Blog by Sumana Harihareswara, Changeset founder

07 Apr 2021, 21:38 p.m.

A Few Books Influencing Mine

I'm working on a forthcoming book on rejuvenating legacy open source systems. In addition to my bibliography of open source management books/courses, I'm grateful to a few management, teaching, and writing books that have influenced me recently:

Florence Nightingale's Notes on Nursing: What it is, and what it is not, a cranky and thoroughgoing text on management that covers the healing environment as a whole: "let whoever is in charge keep this simple question in her head (not, how can I always do this right thing myself, but) how can I provide for this right thing to be always done?"

Greg Wilson's Teaching Tech Together: How to create and deliver lessons that work and build a teaching community around them, a guide to effective instruction: "We have been talking about mental models as if they were real things, but what actually goes on in a learner's brain when they're learning? The short answer is that we don't know; the longer answer is that we know a lot more than we used to....As scary as it is, we are the grownups."

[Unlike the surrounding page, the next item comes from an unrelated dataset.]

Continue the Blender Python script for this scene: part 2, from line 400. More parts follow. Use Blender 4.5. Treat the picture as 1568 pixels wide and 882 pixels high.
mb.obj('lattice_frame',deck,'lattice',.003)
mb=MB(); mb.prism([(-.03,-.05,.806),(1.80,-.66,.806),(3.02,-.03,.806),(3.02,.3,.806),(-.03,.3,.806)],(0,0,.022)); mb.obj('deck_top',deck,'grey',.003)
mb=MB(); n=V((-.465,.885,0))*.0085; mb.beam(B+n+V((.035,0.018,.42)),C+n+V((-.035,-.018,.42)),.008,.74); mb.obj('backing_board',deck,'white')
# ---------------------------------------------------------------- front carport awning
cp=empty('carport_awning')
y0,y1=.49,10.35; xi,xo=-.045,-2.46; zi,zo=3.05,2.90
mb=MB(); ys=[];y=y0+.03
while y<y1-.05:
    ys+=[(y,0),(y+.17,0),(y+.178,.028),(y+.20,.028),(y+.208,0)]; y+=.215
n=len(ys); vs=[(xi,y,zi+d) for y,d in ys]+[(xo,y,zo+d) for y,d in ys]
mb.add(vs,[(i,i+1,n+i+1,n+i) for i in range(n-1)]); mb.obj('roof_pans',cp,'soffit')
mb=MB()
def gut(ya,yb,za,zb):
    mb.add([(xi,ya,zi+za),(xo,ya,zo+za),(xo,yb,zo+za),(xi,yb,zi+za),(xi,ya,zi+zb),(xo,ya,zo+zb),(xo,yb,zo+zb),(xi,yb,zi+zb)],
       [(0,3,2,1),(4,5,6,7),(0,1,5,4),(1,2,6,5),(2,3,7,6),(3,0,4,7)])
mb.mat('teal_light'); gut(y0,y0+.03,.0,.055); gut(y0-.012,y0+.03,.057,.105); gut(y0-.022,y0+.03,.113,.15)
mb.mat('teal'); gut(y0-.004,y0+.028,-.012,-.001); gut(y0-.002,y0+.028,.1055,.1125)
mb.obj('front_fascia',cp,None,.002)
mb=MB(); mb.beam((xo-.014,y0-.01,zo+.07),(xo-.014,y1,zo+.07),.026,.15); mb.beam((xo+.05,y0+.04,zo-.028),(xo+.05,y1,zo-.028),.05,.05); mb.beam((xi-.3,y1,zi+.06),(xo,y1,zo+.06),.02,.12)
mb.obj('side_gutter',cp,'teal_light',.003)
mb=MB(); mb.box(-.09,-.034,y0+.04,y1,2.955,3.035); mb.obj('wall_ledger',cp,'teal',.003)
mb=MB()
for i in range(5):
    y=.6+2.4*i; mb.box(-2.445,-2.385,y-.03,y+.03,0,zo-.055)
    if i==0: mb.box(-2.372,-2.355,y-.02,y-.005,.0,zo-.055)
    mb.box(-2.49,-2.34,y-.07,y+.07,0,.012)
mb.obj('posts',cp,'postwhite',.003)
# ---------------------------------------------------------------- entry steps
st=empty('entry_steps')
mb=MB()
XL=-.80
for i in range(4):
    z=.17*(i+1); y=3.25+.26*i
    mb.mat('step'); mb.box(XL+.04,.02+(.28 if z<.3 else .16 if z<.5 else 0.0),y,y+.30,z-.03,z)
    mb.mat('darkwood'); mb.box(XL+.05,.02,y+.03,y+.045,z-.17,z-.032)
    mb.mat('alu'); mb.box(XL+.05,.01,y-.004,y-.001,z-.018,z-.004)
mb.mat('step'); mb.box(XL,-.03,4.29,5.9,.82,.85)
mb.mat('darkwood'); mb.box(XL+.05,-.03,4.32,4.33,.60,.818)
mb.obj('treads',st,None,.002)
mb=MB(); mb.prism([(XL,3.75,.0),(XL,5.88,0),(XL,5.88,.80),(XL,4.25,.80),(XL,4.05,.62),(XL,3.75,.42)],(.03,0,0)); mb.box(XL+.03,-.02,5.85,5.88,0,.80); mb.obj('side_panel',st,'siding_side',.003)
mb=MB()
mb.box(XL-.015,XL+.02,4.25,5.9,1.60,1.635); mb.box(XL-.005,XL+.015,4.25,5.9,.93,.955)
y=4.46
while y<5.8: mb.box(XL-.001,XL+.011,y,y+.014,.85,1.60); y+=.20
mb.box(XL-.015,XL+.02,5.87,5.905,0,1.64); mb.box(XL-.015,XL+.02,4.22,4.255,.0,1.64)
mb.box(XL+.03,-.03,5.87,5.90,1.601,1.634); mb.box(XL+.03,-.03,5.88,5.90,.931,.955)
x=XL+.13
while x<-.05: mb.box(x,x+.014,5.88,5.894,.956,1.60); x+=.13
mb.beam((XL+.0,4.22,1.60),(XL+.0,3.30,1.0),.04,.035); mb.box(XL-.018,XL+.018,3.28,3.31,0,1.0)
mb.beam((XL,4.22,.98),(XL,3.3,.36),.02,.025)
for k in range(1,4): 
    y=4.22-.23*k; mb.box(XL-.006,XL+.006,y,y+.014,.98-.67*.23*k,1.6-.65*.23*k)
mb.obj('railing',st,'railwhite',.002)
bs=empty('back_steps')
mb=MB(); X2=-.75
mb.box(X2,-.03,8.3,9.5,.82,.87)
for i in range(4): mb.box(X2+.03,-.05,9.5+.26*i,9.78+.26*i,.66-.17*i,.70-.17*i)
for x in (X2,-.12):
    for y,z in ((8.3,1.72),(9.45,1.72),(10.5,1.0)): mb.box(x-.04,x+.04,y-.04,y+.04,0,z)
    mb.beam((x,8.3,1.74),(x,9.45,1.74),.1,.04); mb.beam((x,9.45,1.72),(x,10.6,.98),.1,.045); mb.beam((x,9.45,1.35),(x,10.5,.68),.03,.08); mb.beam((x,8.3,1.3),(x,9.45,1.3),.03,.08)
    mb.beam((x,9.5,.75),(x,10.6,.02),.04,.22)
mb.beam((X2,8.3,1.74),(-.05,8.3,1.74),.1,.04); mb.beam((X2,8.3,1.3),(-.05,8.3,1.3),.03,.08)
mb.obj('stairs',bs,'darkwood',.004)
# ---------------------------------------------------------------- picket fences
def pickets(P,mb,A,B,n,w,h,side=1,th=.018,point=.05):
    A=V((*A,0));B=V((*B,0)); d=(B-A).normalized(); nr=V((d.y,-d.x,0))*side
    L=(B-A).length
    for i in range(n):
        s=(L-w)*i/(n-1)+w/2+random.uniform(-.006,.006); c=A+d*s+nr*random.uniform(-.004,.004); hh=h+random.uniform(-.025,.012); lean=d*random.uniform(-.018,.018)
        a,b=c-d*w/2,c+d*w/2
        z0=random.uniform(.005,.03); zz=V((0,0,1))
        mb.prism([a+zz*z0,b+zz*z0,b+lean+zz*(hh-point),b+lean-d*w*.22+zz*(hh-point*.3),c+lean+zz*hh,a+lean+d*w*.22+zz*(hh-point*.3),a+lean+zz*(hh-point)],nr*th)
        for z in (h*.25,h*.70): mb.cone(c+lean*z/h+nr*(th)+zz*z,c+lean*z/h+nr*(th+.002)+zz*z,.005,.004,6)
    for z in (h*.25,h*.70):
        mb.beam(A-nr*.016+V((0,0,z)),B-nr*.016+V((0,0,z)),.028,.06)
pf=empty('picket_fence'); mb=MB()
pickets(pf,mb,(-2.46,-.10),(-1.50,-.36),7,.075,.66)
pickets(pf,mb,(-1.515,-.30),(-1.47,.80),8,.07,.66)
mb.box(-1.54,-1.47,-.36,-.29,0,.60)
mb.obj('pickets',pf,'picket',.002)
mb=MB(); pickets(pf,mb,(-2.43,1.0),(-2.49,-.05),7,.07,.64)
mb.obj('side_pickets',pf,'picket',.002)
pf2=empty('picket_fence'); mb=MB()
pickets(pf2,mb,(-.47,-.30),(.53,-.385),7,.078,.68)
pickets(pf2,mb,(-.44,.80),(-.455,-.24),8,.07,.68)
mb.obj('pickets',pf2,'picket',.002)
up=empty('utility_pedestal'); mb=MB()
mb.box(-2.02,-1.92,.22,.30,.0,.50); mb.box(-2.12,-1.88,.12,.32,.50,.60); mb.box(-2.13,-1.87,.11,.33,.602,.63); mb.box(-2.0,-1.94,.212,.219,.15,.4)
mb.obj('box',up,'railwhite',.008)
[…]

Via a recommendation from Eszter Hargittai on Crooked Timber: Thinking Like Your Editor: How to Write Great Serious Nonfiction and Get It Published by Susan Rabiner and Alfred Fortunato (concentrating on the kind of nonfiction from big publishers that gets reviewed in major newspapers), and So You Want to Publish a Book? by Anne Trubek (who runs a small press). I just read these within the past week. In Trubek's book I particularly appreciated the list of presses and imprints belonging to the Big Five, her breakdown of budgets, her frank appraisal of what helps sell more copies of a book, her thoughts on horizontal solidarity among authors and reader, and her assessment of Amazon's effects on the market. And in Rabiner's and Fortunato's book, I was struck by their in-depth explanation of how to structure a book proposal (and the many examples of what works and what falls flat), their thoughts on what editors are seeking, and their advice on structuring a book and making one's argument fairly.